On connait l’histoire : composés par Tchaïkovski pour être donnés en une
seule et même soirée, son ultime ballet Casse-Noisette et son dernier
opéra Iolanta ont rapidement vu leurs trajectoires se séparer, et ce
compte tenu des critiques plus favorables émises pour le ballet dès la
création en 1892. Voilà trois ans,
l’Opéra de Paris a choisi de réunir les deux ouvrages pour la première
fois ici, ce qui permet dans le même temps à Iolanta de faire son entrée
au répertoire de la grande maison : un regain d’intérêt confirmé pour
cet ouvrage concis (1h30 environ), souvent couplé avec un autre du même
calibre (récemment encore avec Mozart et Salieri à Tours ou avec Aleko à Nantes).
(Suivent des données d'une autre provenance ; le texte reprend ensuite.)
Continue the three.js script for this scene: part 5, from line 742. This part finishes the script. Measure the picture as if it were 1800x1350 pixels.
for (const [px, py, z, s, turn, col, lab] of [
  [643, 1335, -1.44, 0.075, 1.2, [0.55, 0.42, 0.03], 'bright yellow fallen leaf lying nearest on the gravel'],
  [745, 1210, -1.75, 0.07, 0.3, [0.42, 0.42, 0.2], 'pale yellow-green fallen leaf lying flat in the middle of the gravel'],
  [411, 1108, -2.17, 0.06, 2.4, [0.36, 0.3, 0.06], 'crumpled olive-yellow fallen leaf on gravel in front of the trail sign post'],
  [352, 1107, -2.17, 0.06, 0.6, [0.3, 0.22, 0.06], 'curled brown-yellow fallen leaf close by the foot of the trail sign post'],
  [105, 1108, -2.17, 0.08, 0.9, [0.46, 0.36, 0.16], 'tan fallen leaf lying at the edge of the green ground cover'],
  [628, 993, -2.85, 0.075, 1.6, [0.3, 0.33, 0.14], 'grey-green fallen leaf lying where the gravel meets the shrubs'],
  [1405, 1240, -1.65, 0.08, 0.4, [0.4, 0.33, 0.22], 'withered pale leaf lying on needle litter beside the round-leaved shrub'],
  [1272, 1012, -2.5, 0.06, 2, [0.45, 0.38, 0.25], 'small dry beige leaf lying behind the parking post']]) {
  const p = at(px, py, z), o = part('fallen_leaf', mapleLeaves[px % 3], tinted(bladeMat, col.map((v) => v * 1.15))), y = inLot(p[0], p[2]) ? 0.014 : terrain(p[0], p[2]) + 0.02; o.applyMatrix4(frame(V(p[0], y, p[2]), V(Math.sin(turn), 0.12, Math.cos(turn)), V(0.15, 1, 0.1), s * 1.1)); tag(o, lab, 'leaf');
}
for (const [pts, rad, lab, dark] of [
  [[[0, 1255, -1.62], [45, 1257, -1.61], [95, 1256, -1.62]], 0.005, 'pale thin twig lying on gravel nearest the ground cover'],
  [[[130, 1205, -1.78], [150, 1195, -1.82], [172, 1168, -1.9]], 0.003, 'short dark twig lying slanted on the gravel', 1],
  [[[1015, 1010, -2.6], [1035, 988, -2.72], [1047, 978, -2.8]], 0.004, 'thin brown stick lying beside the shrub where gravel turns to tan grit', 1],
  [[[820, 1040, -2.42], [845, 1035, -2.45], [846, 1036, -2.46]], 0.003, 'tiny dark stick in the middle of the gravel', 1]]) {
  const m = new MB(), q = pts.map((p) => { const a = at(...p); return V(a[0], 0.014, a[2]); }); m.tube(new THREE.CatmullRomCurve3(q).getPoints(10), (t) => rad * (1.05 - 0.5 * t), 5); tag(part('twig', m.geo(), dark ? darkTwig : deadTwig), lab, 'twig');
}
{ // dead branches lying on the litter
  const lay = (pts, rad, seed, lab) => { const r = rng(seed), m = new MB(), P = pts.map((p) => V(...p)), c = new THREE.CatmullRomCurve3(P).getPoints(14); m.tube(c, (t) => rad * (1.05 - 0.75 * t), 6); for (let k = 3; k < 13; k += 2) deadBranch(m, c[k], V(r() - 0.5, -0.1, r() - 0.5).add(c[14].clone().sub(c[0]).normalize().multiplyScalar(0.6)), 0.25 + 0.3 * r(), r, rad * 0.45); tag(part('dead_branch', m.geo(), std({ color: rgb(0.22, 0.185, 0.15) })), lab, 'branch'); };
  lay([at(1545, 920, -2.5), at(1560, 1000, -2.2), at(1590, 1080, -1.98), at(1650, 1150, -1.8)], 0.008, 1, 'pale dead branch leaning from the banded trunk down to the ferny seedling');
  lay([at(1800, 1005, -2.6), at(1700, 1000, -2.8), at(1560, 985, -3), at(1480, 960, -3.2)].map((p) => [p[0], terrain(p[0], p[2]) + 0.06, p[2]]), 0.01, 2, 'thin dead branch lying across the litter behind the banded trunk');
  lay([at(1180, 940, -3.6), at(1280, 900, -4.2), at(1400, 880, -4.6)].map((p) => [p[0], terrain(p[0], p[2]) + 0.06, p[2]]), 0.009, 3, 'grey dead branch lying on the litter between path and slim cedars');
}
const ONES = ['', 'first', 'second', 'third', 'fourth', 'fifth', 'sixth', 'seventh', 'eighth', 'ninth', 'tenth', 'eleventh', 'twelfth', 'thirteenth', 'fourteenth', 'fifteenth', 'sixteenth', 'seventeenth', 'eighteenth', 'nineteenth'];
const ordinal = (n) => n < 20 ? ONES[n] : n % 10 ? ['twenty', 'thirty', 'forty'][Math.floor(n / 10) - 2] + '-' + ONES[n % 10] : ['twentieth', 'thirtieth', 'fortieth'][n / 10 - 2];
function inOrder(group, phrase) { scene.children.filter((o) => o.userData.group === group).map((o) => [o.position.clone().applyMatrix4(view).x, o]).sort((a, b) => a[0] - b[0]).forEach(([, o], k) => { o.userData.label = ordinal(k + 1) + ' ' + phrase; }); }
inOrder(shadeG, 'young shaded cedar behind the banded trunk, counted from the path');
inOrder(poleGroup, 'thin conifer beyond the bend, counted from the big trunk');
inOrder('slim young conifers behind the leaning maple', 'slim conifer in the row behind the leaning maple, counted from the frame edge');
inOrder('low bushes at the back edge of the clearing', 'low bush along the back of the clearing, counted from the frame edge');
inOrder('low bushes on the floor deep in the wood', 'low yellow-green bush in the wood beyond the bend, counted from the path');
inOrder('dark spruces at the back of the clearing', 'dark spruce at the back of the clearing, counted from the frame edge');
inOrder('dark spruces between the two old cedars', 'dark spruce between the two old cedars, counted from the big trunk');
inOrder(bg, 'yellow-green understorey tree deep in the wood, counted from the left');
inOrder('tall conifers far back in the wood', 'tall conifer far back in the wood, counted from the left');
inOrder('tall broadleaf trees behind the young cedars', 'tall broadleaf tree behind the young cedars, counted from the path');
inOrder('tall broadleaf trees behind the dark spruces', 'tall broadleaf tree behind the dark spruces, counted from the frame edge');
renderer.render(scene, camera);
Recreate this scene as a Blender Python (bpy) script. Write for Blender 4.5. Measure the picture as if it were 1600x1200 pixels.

Confiée aux bons soins de l’imprévisible trublion Dmitri Tcherniakov,
la mise en scène a la bonne idée de lier les deux ouvrages en donnant
tout d’abord une lecture assez fidèle de Iolanta, dont l’action est
transposée dans un intérieur bourgeois cossu typique des obsessions du
metteur en scène russe – observateur critique des moindres petitesses
d’esprit des possédants, comme ont pu le constater les parisiens dès
2008.
La seule modification apportée au livret consiste à ajouter d’emblée le
personnage muet de Marie, qui obtient pour cadeau d’anniversaire la
représentation scénique de Iolanta. Dès lors, on comprend très vite que
la jeune fille sera le personnage principal du ballet Casse-Noisette,
dont l’histoire a été entièrement réécrite par Tcherniakov pour
prolonger le conte initiatique à l’œuvre dans Iolanta.
A la peur du monde adulte symbolisée par
l’aveuglement de Iolanta succède ainsi trois tableaux admirablement
différenciés, qui nous permettent de plonger au cœur des craintes et
désirs de l’adolescente, entre fantasme onirique et réalité déformée. On
se régale des joutes mondaines qui dynamitent le début de
Casse-Noisette en un ballet virevoltant, tout en rendant hommage aux
jeux bon enfant d’antan, le tout chorégraphié par un Arthur Pita inspiré
: à minuit passé, la même jeunesse dorée revient hanter Marie avec des
mouvements saccadés inquiétants, avant qu’elle ne découvre la mort de
son cher Vaudémont.
Tcherniakov mêle avec finesse la crainte de la perte de l’être aimé,
l’expérience de la solitude dans une forêt sinistre, puis la révélation
de la misère humaine et de ses inégalités. Il revient cette fois à Edouard Lock et Sidi Larbi Cherkaoui
de chorégraphier ces parties saisissantes de réalisme, qui s’enchainent
à un rythme sans temps mort. Faut-il expliquer le délire de Marie par
sa capacité à pressentir la fin du monde proche ? C’est ce que semble
suggérer la météorite qui envahit tout l’écran en arrière-scène peu
avant la fin, rappelant en cela le propos de l’excellent film Melancholia (2011) de Lars von Trier.
Au regard de cette richesse d’invention
qui semble inépuisable, qui peut encore douter du génie de Tcherniakov ?
On conclura en mentionnant la parfaite réalisation au niveau visuel qui
donne un écrin millimétré aux protagonistes, et ce dans les différents
univers dévoilés. Si les deux danseurs principaux, Marine Ganio (Marie)
et Jérémy-Loup Quer (Vaudémont), brillent d’une grâce vivement applaudi
par le public en fin de représentation, le plateau vocal de Iolanta
(entièrement revu depuis 2016, à l’exception des rôles de Bertrand et
Marthe) se montre d’un bon niveau, sans éblouir pour autant. Le chant
bien conduit et articulé de Krzysztof Bączyk (René) lui permet de
s’épanouir dans un rôle de caractère, en phase avec ses qualités
dramatiques, tandis que la petite voix de Valentina Naforniţă donne à
Iolanta la fragilité attendue pour son rôle, le tout en une émission
ronde et souple. Dmytro Popov (Vaudémont) rencontre les mêmes
difficultés de projection, essentiellement dans le médium, ce qui est
d’autant plus regrettable que le timbre est séduisant dans toute la
tessiture. Deux petits rôles se distinguent admirablement par leur éclat
et leur ligne de chant d’une noblesse éloquente, les superlatifs Robert d’Artur Ruciński et Bertrand de Gennady Bezzubenkov.
Enfin, le geste équilibré de Tomáš Hanus,
ancien élève du regretté Jiři Bělohlávek, n’en oublie jamais l’élan
nécessaire à la narration d’ensemble, tout en demandant à ses pupitres
des interventions bien différenciées. On a là une direction solide et
sûre, très fidèle à l’esprit des deux ouvrages.